Criminalização da advocacia
O presidente da Comissão de Prerrogativas da OAB-RJ, Luciano Bandeira, ressaltou à ConJur não ser possível conjugar o contraditório e a ampla defesa com a gravação de conversas entre advogados e presos. A seu ver, a proposta é uma forma de constranger os profissionais da advocacia.

E mais: essa ideia indica que o Estado brasileiro está partindo da premissa inconstitucional de que todos os advogados são criminosos, afirmou. Mas tal ideia é errada, destacou Bandeira. “A advocacia é um verdadeiro instrumento de transformação e aperfeiçoamento social. Se a sociedade não tem respeito pela atividade do advogado, ela corre o risco de parar de avançar.”

Mais presídios
Em reação aos massacres nos presídios, o presidente Michel Temer prometeu repasses de R$ 800 milhões para a construção de, pelo menos, uma nova penitenciária em cada estado, além de cinco novas cadeias federais para criminosos de alta periculosidade.

Na mesma linha de seu chefe, Alexandre de Moraes afirmou em dezembro que lançará em breve um plano de redução de homicídios focado em ações policiais, sem a participação de pastas da área social. Entre as medidas estarão o aumento do tempo necessário para progressão da pena (atualmente, o condenado deve cumprir um sexto de sua punição para ir para outro regime; se cometeu crime hediondo, mas é réu primário, dois quintos; se já tivesse antecedentes, três quintos) e a intensificação do combate às drogas.

Guerra sem sentido
Com os massacres ocorridos em presídios, já são pelo menos 98 detentos mortos desde o começo de 2017. Conjugada com a ineficiência estatal, tudo indica que as execuções resultaram de conflitos entre as facções rivais que controlam paralelamente os presídios. Mas esses assassinatos em penitenciárias só continuam ocorrendo pela insistência na chamada guerra às drogas, que sobrecarrega o sistema carcerário, fortalece as organizações criminosas e não reduz o uso de entorpecentes.

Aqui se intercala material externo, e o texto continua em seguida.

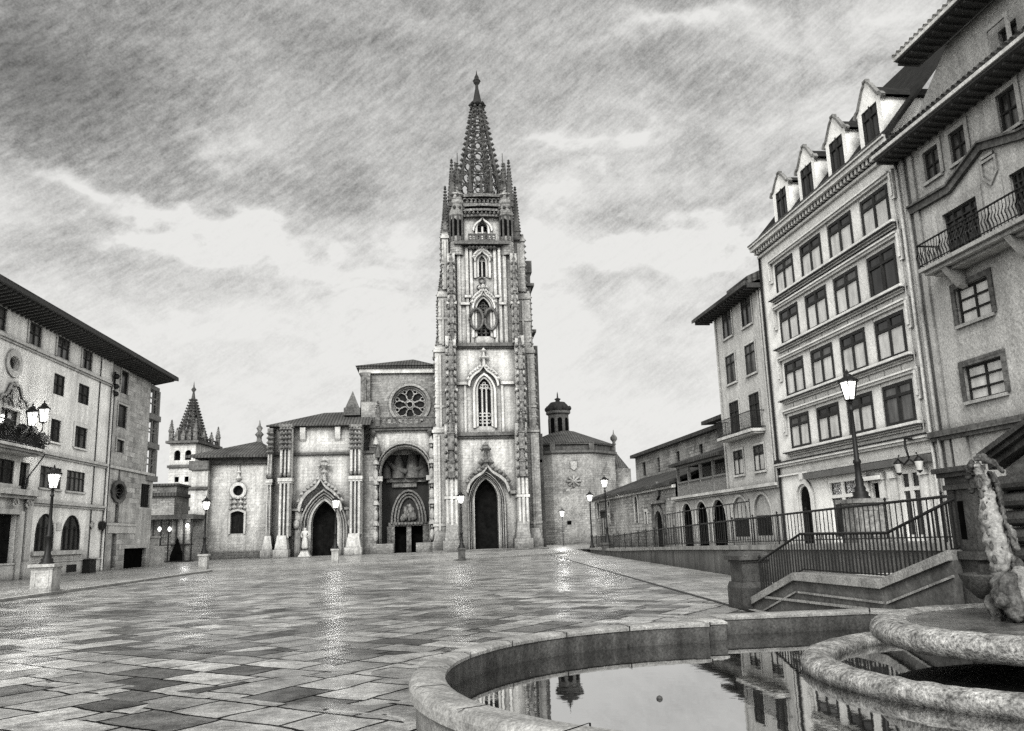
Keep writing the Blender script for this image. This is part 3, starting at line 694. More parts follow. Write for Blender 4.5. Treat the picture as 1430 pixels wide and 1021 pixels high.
# eave
eaves(gb, F0, g0, ga+.15, zeave-.1, eo, step=.45, dr=.11)
T = MB(); T.box(F0, g0, ga+.2, zeave+.0, zeave+.14, eo, eo+.16); T.build('gutter', 'trim_stone', gb)
T = MB()
for i in range(60):
    u = ga+.1-i*.3; T.tube([F0.P(u, zeave+.2, eo+.14), F0.P(u, zeave+1.1, -.4)], .13, 6)
T.uprism(F0, [(eo+.1, zeave+.1), (eo+.1, zeave+.18), (-.4, zeave+1.0), (-.4, zeave+.1)], g0, ga+.2); T.build('eave_tiles', 'tile_x', gb)
# upper storey, set back
zu2 = F0.px(1300, 72, .4)[1]
aw = F0.rect(1393, 46, 1425, 66, -.4); ua = 27.6; zu2 = F0.px(1322, 66, -.4)[1]
ua = F0.px(1322, 66, -.4)[0]
W = MB(); aw2 = (aw[0], aw[1], zeave+1.3, zeave+2.6); aw2 = (max(aw2[0], g0+1), aw2[1], aw[2], aw[3])
W.wall(F0, g0, ua, zeave, zu2+.1, [aw2], .3, -.4)
W.prism(F0, [(ua, zeave), (ua, zu2+.1), (ga, zeave+.8), (ga, zeave)], -.8, -.4); W.box(F0, g0, ua, zeave, zu2, -9, -1.4); W.build('attic_wall', 'grey_render', gb)
window(gb, F0, aw2, o=-.6, nh=(.5,), surround='grey_trim', sur=.15, wood='dark_wood', glass='glass_mid')
eo2 = .9
eaves(gb, F0, g0, ua+1.3, zu2+.05, eo2, step=.45, dr=.11)
T = MB(); T.box(F0, g0, ua+1.35, zu2+.1, zu2+.24, eo2, eo2+.14)
for i in range(40):
    u = ua+1.3-i*.3; T.tube([F0.P(u, zu2+.3, eo2+.12), F0.P(u, zu2+1.2, -.8)], .13, 6)
T.build('gutter', 'trim_stone', gb)
hroof(gb, F0, g0, ua+1.3, zu2+.25, eo2, 5, 2.0, 'tile_x')
# gable shaped moulding
pts = [F0.px(1274, 296), F0.px(1328, 265), F0.px(1373, 205), F0.px(1430, 189)]
pts.append((pts[-1][0]-1.2, pts[-1][1]-.1)); c = pts[-1][0]; pts += [(2*c-p[0], p[1]) for p in reversed(pts[:-1]) if 2*c-p[0] > g0+.1]
T = MB()
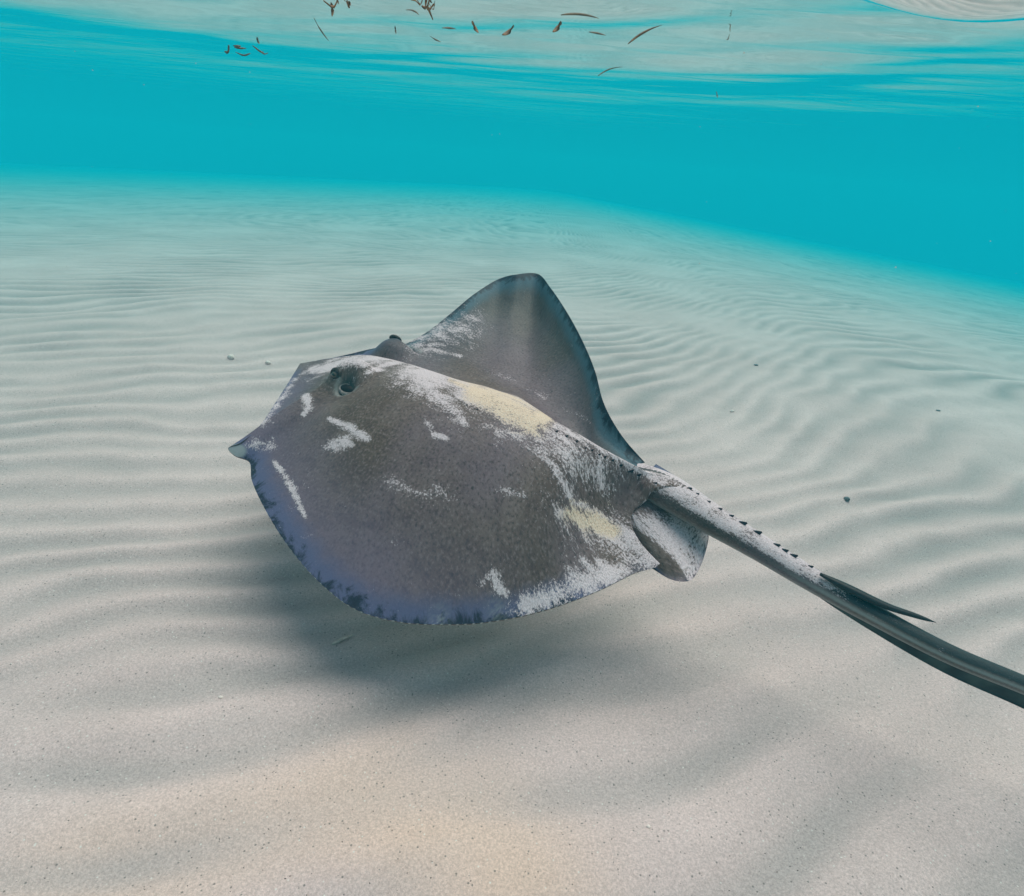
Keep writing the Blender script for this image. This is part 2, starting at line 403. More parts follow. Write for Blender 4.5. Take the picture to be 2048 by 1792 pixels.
def side(E, left):
    M = 0.5 * (P + E)
    ax = P[-1] - P[0]; ax = ax / np.linalg.norm(ax)
    back = sstep(.72, 1, s)
    M = M - (ax[None] * (0.205 if left else 0.10)) * back[:, None]
    t = tt[None, :, None]
    S = (1 - t) ** 2 * P[:, None] + 2 * t * (1 - t) * M[:, None] + t ** 2 * E[:, None]
    zP, zE = P[:, 2][:, None], E[:, 2][:, None]
    T = tt[None]
    if left:   # convex shoulder, then a straight run to a drooping margin
        base = zP + (zE - zP) * T
        hump = 0.055 * sstep(.06, .42, s)[:, None] * sstep(1.0, .72, s)[:, None] * (np.sin(pi * np.clip(T, 0, 1) ** 0.75) ** 1.2)
        fold = 0.0 * np.exp(-((s[:, None] - .23) / .05) ** 2) * np.exp(-((T - .88) / .10) ** 2)   # lifted crease behind the curled edge
        wav = -0.012 * np.exp(-((s[:, None] - .36) / .07) ** 2) * np.exp(-((T - .75) / .2) ** 2)
        S[..., 2] = base + hump + fold + wav
    else:      # falls off the shoulder into a hollow, then sweeps up to the raised wing tip
        c = np.clip(T / .34, 0, 1)
        g = 1 - sstep(0, 1, c)
        val = np.minimum(zP, zE) - 0.055 * sstep(.1, .4, s)[:, None] * sstep(1.02, .8, s)[:, None]
        k = np.clip((T - .12) / .88, 0, 1)
        w = sstep(.12, .34, s)[:, None]
        z1 = zP * g + (1 - g) * (val + (zE - val) * k ** 1.8)
        z0 = zP + (zE - zP) * T
        S[..., 2] = z0 * (1 - w) + z1 * w
    return S
SL, SR = side(L, True), side(R, False)
top = np.concatenate([SL[:, ::-1], SR[:, 1:]], 1)              # NS x NT
tl = np.concatenate([-tt[::-1], tt[1:]])                       # lateral coordinate -1..1
NT2 = len(tl)
# rounded dorsal ridge crease removal: light smoothing along the lateral direction near the midline
c0 = NT_ - 1
for _ in range(60):
    z = top[:, c0 - 24:c0 + 25, 2]
    z[:, 1:-1] = 0.5 * z[:, 1:-1] + 0.25 * (z[:, :-2] + z[:, 2:])
# ease the ray-wise creases out of the raised wing
wgt = (sstep(.15, .35, tl) * sstep(1.0, .80, tl))[None, :]
for _ in range(1100):
    z = top[..., 2]; zs = z.copy(); zs[2:-2] = (z[:-4] + z[1:-3] + z[2:-2] + z[3:-1] + z[4:]) / 5
    top[..., 2] = z * (1 - wgt) + zs * wgt
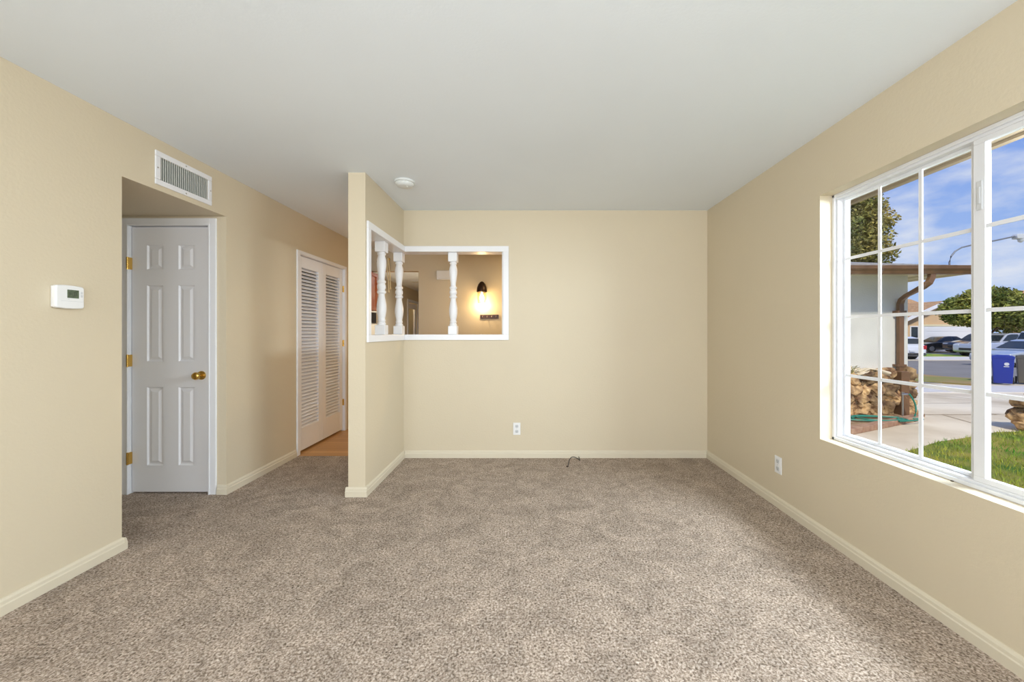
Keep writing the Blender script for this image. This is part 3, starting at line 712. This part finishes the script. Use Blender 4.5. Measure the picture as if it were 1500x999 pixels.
# planter soil + edging
pl = [(T+.05, 5.3), at(1240, 634), at(1290, 624), at(1345, 613), (7.35, 7.06), (T+.05, 7.06)]
patch('floor_planter', 'soil', pl, .03, 'dry soil planting bed at the foot of the stone wall', 'planting bed')
ed = MB(); ep = [Vector((2.3, 5.25)), Vector(at(1240, 634)), Vector(at(1290, 624)), Vector(at(1345, 613))]
for a, b in zip(ep, ep[1:]):
    n = max(1, int((b-a).length/.30)); d = (b-a)/n; dn = d.normalized(); nn = Vector((-dn.y, dn.x))*.07
    for i in range(n):
        p, q = a+d*i+dn*.006, a+d*(i+1)-dn*.006
        vs = [(*(p-nn), -.32), (*(q-nn), -.32), (*(q+nn), -.32), (*(p+nn), -.32)]; vs += [(x, y, -.235+.008*random.random()) for x, y, z in vs]
        ed.add(vs, [(0, 3, 2, 1), (4, 5, 6, 7), (0, 1, 5, 4), (1, 2, 6, 5), (2, 3, 7, 6), (3, 0, 4, 7)])
tag(ed.build('block_edging', 'brick', bevel=.012), 'row of reddish edging blocks bordering the planting bed', 'edging')
# small plant by the wall
sp = MB()
for k in range(26):
    a = random.uniform(0, 6.3); r = random.uniform(.03, .14); z = .50+random.uniform(.02, .14); x, y = 5.95+r*math.cos(a), GY-.24+r*math.sin(a)*.5
    w = .022; sp.add([(x-w, y, z), (x, y-w, z+.012), (x+w, y, z+.004), (x, y+w, z-.008)], [(0, 1, 2, 3)])
for k in range(5): sp.tube([(5.95, GY-.20, .46), (5.95+random.uniform(-.1, .1), GY-.24, .60)], .004, 5)
tag(sp.build('small_shrub', 'leaf'), 'small leafy sprig growing on the stone ledge', 'plant')
# stone pier at right edge
sp = empty('stone_pier', (8.0, 6.0, -.3), 'stacked brown stone pier standing on the lawn edge', 'stone pier')
m = MB()
for k, (dx, dz, rx, rz) in enumerate(((-.13, .11, .19, .13), (.2, .10, .2, .12), (-.06, .29, .2, .11), (.25, .28, .18, .12), (-.1, .42, .15, .08), (.15, .44, .2, .08))):
    vs, fs = rock((dx, 0, dz), (rx, .2, rz), 500+k); m.add(vs, fs)
m.build('stones', 'stone', sp)

# ================================================================ bins
def wheelie(loc, body, label, logo):
    b = empty('wheelie_bin', loc, label, 'bin', 'wheeled bins at the kerb', rz=-.85); b.scale = (.66, .66, 1)
    def taper(z0, z1, w0, w1, d0, d1):
        v = []
        for z, w, d in ((z0, w0, d0), (z1, w1, d1)): v += [(-w, -d, z), (w, -d, z), (w, d, z), (-w, d, z)]
        return MB().add(v, [(0, 3, 2, 1), (4, 5, 6, 7), (0, 1, 5, 4), (1, 2, 6, 5), (2, 3, 7, 6), (3, 0, 4, 7)])
    taper(.03, .90, .31, .37, .27, .36).build('body', body, b, bevel=.03)
    MB().box(-.385, .385, -.375, .375, .87, .92).build('rim', body, b, bevel=.015)
    MB().prism([(-.38, .92), (.40, .92), (.36, .97), (.20, 1.0), (-.20, 1.0), (-.36, .97)], -.38, .38, 'Y').build('lid', body, b, bevel=.015)
    MB().tube([(-.25, .36, .95), (-.25, .44, .95), (.25, .44, .95), (.25, .36, .95)], .018, 8).build('handle', body, b)
    for s in (-1, 1):
        w = MB().lathe([(.12, -.03), (.12, .03)], 18, (s*.36, .22, .12), 'X').build('wheel', 'tyre', b, smooth=True)
    if logo:
        e = MB().lathe([(.085, 0), (.085, .006)], 24, (.12, -.352, .70), 'Y'); e.v = [(x, y+(z-.7)*-.09, .7+(z-.7)*.62) for x, y, z in e.v]
        e.build('round_logo', 'clear', b)
        MB().box(.02, .20, -.352, -.344, .60, .625).build('logo_text_band', 'clear', b)
wheelie((16.42, 13.2, gz(13.2)), 'binblue', 'blue wheeled recycling bin with round pale logo by the street', True)
wheelie((17.28, 13.2, gz(13.2)), 'bingrey', 'grey brown wheeled bin right of the blue one', False)

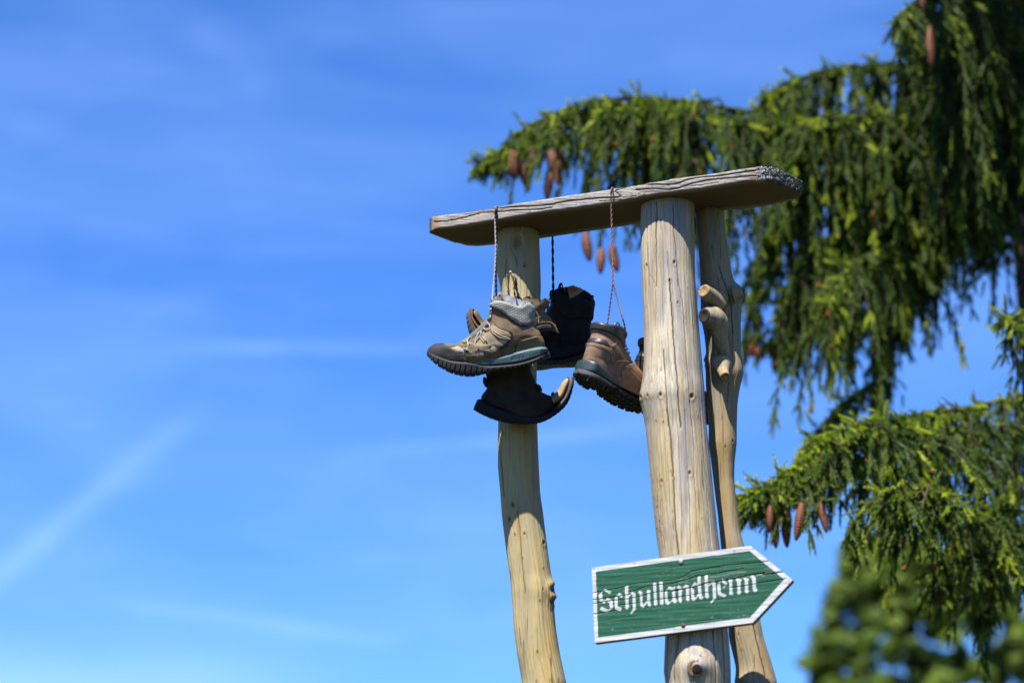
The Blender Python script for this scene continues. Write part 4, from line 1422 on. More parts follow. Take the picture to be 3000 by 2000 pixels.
    for (x, y) in ((1073, 905), (912, 998), (742, 1040), (1067, 1118)):
        P = surf_y(base, [z(x, y)], .0022)[0]
        mk('eyelet', *tube(np.array([P - fr.ez * -.001, P + fr.ez * -.0006]), [.0022, .0022], 10), M['thread'], bt)
    # pull loops
    P = fr(np.array(smoothline(np.array(X((1872, 350), (1895, 345), (1930, 390), (1962, 470), (1960, 545), (1915, 575), (1880, 520), (1872, 480))), 40)), np.zeros(40))
    mk('pull_loop', *tube(P, .0034, 8, squash=.45), M['web'], bt)
    P = fr(np.array(smoothline(np.array(X((1290, 185), (1272, 110), (1300, 66), (1325, 95), (1350, 150), (1420, 215))), 30)), np.full(30, -.01))
    mk('pull_loop', *tube(P, .0034, 8, squash=.45), M['web'], bt)
    return bt, base


d1 = (Y_A - 0.185) / math.cos(PITCH)
fr1 = view_frame(*z3(1200, 900), d1, yaw=math.radians(3))
boot1, base1 = build_tan_boot('tan hiking boot with black toe cap, toe pointing left, on a pale lace', fr1, z3, False, 'old boots hung from the plank')


def lace_line(name, boot, pts, r, mat, turns=70):
    P = np.array([atd(*p) for p in pts])
    V, f_ = strand(P, r, turns)
    return mk(name, V, f_, M[mat], boot)


def front_depth(u):
    i = int(np.argmin(abs(uu - u)))
    return project(Fp[i])[2] - .0035


df = front_depth(1450)
lace_line('lace', boot1, [(1475, 611, df + .08), (1462, 607, df + .03), (1452, 606, df), (1451, 612, df - .002), (1450, 640, df - .001), (1452, 720, df - .035), (1450, 780, df - .07), (1445, 840, df - .11), (1442, 882, d1 - .01)], .00125, 'lace', 40)


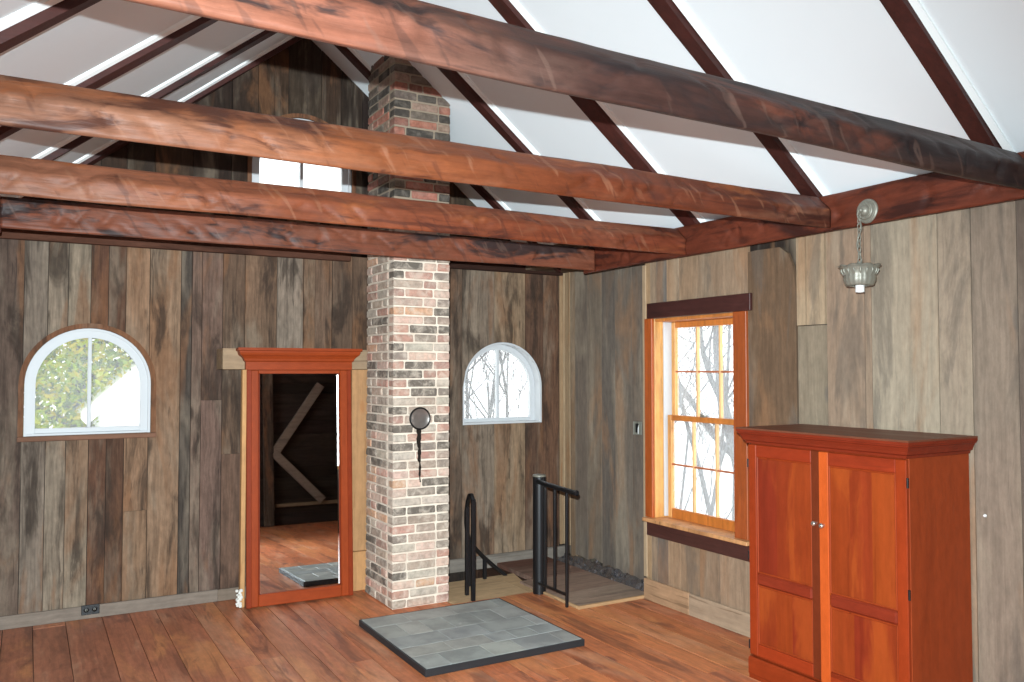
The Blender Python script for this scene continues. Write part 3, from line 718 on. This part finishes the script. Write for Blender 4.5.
for k in range(26):
    a = Vector((1.255+rnd.uniform(-.022, .016), 5.84+rnd.uniform(-.02, .012), .012+.11*rnd.random())); s_ = rnd.uniform(.010, .02)
    fm.box(a-Vector((s_,)*3)*.6, a+Vector((s_,)*3)*.6, .004)
tag(fm.build('foam_scrap', M['foam']), 'white scrap of foam on the floor left of the mirror foot', 'foam')

# ------------------------------------------------------------------ hearth slab
h = thing('hearth_slab', 'square grey slate hearth slab lying on the floor before the chimney', 'hearth', (2.318, 4.55, 0))
mb = MB(); HX, HY = .503, .508
y = -HY+.012
while y < HY-.03:
    hh = min(rnd.choice((.16, .2, .24)), HY-.012-y)
    if HY-.012-(y+hh) < .08: hh = HY-.012-y
    x = -HX+.012
    while x < HX-.03:
        ww = min(rnd.choice((.15, .2, .26, .32)), HX-.012-x)
        if HX-.012-(x+ww) < .08: ww = HX-.012-x
        c = rnd.choice([(158, 160, 156), (154, 157, 154), (163, 164, 158), (150, 154, 152), (158, 159, 155)])
        mb.box((x+.0008, y+.0008, .012), (x+ww-.0008, y+hh-.0008, .0395+rnd.uniform(-.0006, .0006)), .0012, vary(lin(*c), .05), ro()); x += ww
    y += hh
mb.build('slate_tiles', M['slate'], h)
mb = MB()
for lo, hi in (((-HX, -HY, 0.0), (HX, -HY+.012, .0385)), ((-HX, HY-.012, 0), (HX, HY, .0385)), ((-HX, -HY+.012, 0), (-HX+.012, HY-.012, .0385)), ((HX-.012, -HY+.012, 0), (HX, HY-.012, .0385))): mb.box(lo, hi, .002)
mb.box((-HX+.012, -HY+.012, 0.0), (HX-.012, HY-.012, .0118), 0)
tag(mb.build('edging', M['slateedge'], h), 'black edging')

# ------------------------------------------------------------------ stair corner
mb = MB(); mb.box((2.545, 5.205, -.024), (3.155, 5.752, -.002), .001, lin(196, 164, 126), ro())
mb.prism([(3.155, 5.205), (3.20, 5.215), (3.335, 5.752), (3.155, 5.752)], 'z', -.024, -.002, lin(190, 158, 120), ro())
tag(mb.build('plywood_sheet', M['plywood']), 'tan plywood sheet covering the stair opening beside the chimney', 'plywood')
ld = thing('stair_landing', 'worn brown board landing behind the black guard rail', 'landing', (3.2, 4.66, 0))
mb = MB()
for a, b, c in ((.02, .36, (160, 136, 118)), (.362, .80, (148, 122, 106)), (.802, 1.1, (132, 104, 90)), (1.102, 1.41, (104, 72, 60))):
    mb.prism([(.02, a), (.64, a), (.64, b), (.02, b)] if a < .5 else [(.16, a), (.64, a), (.64, b), (.16, b)], 'z', -.02, .014, vary(lin(*c), .04), ro())
mb.build('deck_boards', M['deck'], ld)
mb = MB(); mb.box((0, -.005, -.0), (.575, .0185, .022), .003, lin(190, 150, 108), ro()); mb.build('front_nosing', M['pineh'], ld)
mb = MB(); mb.box((0, .0195, 0), (.019, .44, .020), .003, lin(196, 158, 116), ro()); mb.build('side_nosing', M['basey'], ld)
mb = MB(); mb.box((-.02, .4415, -.2), (.16, 1.41, -.021), 0, lin(70, 50, 40), ro()); mb.build('stair_header', M['old'], ld)
# crumpled foil between deck and wall
mb = MB(); n, k = 44, 7; vs = []
for i in range(n+1):
    for j in range(k+1):
        y = 4.70+(6.02-4.70)*i/n; t_ = j/k
        vs.append(Vector((3.85+.175*t_+.016*noise.noise(Vector((y*9, t_*4, 2))), y, -.02+.05*t_+.045*noise.noise(Vector((y*11, t_*5, 7)))+.012*noise.noise(Vector((y*31, t_*9, 1))))))
mb.add(vs, [(i*(k+1)+j, i*(k+1)+j+1, (i+1)*(k+1)+j+1, (i+1)*(k+1)+j) for i in range(n) for j in range(k)])
fo = tag(mb.build('foil_insulation', M['foil']), 'crumpled silver foil insulation along the foot of the grey alcove wall', 'insulation')
so_ = fo.modifiers.new('thick', 'SOLIDIFY'); so_.thickness = .002

g = thing('guard_rail', 'short black steel guard rail with a thick post at the stair corner', 'railing', (3.2, 5.15, 0))
m = MB(); m.tube([(0, 0, 0), (0, 0, .838)], .047, 28); m.build('post', M['black'], g)
m = MB(); m.lathe([(.0005, .846), (.044, .845), (.049, .842), (.049, .832), (.047, .831)], 28); tag(m.build('post_cap', M['pewter'], g), 'worn metal post cap')
m = MB(); m.tube([(-.03, -.03, .800), (-.032, -.2, .792), (-.033, -.45, .782), (-.033, -.515, .780)], .017, 14); m.lathe([(.019, -.524+.515), (.019, 0.003), (.016, .006)], 14, (-.033, -.515, .78), Matrix.Rotation(R(-90), 4, 'X')); m.build('handrail', M['black'], g)
for y, z0 in ((-.404, .001), (-.255, .082), (-.13, .085)):
    m = MB(); m.box((-.033-.009, y-.009, z0), (-.033+.009, y+.009, .775), .002); m.build('baluster', M['black'], g)
m = MB(); m.box((-.042, -.404, .076), (-.024, -.045, .092), .002); m.build('bottom_rail', M['black'], g)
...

Especialistas ouvidos pela ConJur acreditam que o cenário sanguinário, tanto dentro quanto fora das prisões, só mudará de verdade com a regulamentação de todas as drogas. Com isso, os entorpecentes não seriam mais considerados uma questão de segurança, mas um assunto de saúde pública, como já ocorre com o tabaco e o álcool.